● Written exercise:
Start at the first line of the material below and retype each line through the one containing "from mathutils import Vector", exactly.

● Stored data:

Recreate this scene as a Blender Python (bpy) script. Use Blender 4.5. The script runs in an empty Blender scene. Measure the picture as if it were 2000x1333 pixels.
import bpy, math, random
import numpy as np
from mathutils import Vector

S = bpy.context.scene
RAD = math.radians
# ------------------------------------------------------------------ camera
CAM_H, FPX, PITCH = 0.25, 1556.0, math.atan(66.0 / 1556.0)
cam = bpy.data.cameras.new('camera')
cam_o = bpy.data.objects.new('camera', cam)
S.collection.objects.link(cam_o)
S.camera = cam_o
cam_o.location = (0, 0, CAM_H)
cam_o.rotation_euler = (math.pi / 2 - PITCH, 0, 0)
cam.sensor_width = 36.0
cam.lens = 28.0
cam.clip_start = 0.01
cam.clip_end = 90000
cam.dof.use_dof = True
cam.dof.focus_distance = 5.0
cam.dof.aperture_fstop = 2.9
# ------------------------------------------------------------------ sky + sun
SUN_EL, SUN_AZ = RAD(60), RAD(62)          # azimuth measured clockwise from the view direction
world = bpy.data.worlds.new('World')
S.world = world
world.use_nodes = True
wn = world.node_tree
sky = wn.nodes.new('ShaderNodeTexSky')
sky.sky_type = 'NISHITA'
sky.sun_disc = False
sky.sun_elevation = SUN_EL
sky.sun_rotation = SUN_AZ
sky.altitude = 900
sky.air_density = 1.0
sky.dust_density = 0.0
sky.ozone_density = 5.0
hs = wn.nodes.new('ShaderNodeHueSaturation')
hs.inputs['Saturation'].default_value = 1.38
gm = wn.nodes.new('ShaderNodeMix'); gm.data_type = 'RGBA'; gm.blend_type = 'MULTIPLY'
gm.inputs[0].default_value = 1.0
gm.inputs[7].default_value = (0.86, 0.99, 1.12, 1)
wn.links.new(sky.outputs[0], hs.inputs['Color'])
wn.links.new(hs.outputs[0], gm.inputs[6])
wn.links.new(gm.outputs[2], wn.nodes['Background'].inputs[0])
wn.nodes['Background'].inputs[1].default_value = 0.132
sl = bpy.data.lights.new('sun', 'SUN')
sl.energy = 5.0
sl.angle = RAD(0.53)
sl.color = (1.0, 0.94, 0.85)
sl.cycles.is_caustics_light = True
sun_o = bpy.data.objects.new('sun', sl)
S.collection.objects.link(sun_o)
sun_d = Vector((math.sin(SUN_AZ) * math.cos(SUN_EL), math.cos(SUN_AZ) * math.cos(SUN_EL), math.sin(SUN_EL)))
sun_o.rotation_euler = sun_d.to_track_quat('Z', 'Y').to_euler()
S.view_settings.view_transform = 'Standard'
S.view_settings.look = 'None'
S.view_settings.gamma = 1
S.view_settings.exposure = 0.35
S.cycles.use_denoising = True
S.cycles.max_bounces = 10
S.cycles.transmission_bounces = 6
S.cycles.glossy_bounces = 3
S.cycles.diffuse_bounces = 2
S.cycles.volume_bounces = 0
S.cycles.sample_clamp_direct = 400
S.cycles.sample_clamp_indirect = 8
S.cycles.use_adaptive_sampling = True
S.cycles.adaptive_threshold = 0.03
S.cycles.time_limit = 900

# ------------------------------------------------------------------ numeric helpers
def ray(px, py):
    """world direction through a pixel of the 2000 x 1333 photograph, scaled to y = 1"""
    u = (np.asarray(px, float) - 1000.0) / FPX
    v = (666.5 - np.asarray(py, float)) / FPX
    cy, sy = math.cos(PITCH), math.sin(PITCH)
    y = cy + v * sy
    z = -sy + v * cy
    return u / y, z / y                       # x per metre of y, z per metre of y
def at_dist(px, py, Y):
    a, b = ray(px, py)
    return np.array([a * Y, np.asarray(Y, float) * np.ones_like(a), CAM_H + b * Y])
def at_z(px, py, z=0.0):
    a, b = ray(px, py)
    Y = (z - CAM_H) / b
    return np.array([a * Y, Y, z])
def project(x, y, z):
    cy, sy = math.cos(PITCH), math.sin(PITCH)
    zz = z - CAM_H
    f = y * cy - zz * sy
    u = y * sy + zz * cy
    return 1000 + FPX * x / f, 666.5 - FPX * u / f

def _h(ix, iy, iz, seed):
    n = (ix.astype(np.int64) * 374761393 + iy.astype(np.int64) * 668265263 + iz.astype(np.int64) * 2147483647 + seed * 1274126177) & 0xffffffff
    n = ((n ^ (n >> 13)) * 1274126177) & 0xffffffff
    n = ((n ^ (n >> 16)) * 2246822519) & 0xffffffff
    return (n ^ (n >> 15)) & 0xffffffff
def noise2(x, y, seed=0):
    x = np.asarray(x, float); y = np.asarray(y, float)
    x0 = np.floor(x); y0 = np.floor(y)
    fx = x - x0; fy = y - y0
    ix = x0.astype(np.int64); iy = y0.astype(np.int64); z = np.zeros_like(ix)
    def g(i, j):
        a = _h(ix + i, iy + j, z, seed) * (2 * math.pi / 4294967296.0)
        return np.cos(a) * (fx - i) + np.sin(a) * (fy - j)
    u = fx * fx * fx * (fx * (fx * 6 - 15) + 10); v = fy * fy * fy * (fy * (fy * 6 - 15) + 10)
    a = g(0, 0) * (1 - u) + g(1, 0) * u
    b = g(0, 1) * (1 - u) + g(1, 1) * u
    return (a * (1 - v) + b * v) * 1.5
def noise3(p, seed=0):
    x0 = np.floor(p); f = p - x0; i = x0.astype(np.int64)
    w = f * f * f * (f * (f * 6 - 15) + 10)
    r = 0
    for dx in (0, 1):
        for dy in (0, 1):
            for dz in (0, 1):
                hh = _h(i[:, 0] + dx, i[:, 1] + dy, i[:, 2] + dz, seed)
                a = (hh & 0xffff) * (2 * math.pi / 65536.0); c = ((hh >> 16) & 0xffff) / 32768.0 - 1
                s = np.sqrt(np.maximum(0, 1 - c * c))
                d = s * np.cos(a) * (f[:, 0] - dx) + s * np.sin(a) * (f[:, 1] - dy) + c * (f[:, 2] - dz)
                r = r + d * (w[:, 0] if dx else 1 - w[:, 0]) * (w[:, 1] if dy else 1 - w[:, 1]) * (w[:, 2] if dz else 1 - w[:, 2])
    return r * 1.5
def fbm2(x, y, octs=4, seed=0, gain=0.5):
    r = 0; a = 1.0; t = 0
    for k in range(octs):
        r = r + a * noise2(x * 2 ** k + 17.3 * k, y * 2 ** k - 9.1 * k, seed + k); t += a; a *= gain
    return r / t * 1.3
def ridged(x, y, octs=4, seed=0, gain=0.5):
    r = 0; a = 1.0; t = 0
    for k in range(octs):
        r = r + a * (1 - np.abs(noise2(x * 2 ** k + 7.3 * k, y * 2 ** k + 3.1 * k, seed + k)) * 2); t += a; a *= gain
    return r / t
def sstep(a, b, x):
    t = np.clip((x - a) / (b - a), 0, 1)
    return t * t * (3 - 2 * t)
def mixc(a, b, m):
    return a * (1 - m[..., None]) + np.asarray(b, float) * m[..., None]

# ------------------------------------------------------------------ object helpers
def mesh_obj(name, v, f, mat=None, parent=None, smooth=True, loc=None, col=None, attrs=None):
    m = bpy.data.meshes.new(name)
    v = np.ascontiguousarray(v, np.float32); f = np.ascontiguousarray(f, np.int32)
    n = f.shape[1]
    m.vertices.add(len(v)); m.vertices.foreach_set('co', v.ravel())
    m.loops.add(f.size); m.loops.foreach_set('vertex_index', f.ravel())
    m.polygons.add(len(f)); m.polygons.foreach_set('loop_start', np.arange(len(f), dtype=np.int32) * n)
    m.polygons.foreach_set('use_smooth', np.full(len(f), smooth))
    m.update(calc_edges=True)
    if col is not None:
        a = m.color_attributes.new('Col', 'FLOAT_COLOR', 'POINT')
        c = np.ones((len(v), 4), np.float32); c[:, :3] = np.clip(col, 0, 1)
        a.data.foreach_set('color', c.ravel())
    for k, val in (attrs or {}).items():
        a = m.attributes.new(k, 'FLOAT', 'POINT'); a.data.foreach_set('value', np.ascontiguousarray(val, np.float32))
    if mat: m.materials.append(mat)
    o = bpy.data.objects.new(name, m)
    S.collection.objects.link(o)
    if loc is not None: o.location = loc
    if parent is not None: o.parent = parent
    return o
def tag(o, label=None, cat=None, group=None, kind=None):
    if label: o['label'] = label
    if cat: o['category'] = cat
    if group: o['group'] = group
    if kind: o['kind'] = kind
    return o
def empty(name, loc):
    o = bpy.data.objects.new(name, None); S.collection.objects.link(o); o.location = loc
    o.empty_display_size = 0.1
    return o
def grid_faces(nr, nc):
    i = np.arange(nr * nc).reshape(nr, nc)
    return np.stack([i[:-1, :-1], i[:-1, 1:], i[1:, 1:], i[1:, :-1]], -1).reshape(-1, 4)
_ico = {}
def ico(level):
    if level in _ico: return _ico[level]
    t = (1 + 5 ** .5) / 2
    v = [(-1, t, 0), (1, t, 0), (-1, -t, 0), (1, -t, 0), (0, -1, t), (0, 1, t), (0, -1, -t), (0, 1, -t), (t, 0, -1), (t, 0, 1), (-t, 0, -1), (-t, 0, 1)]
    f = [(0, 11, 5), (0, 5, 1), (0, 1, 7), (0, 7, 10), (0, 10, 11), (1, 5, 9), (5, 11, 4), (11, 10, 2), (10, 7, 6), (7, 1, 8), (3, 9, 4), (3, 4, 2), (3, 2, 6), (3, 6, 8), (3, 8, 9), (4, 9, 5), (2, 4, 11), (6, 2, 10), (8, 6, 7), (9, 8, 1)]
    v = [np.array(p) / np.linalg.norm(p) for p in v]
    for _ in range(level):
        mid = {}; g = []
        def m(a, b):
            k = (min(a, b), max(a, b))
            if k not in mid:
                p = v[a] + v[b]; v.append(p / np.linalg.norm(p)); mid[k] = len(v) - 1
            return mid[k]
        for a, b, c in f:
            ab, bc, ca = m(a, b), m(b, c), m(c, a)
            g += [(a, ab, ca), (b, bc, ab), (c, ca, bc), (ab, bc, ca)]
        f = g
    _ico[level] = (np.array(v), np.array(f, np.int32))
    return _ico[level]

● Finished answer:
Recreate this scene as a Blender Python (bpy) script. Use Blender 4.5. The script runs in an empty Blender scene. Measure the picture as if it were 2000x1333 pixels.
import bpy, math, random
import numpy as np
from mathutils import Vector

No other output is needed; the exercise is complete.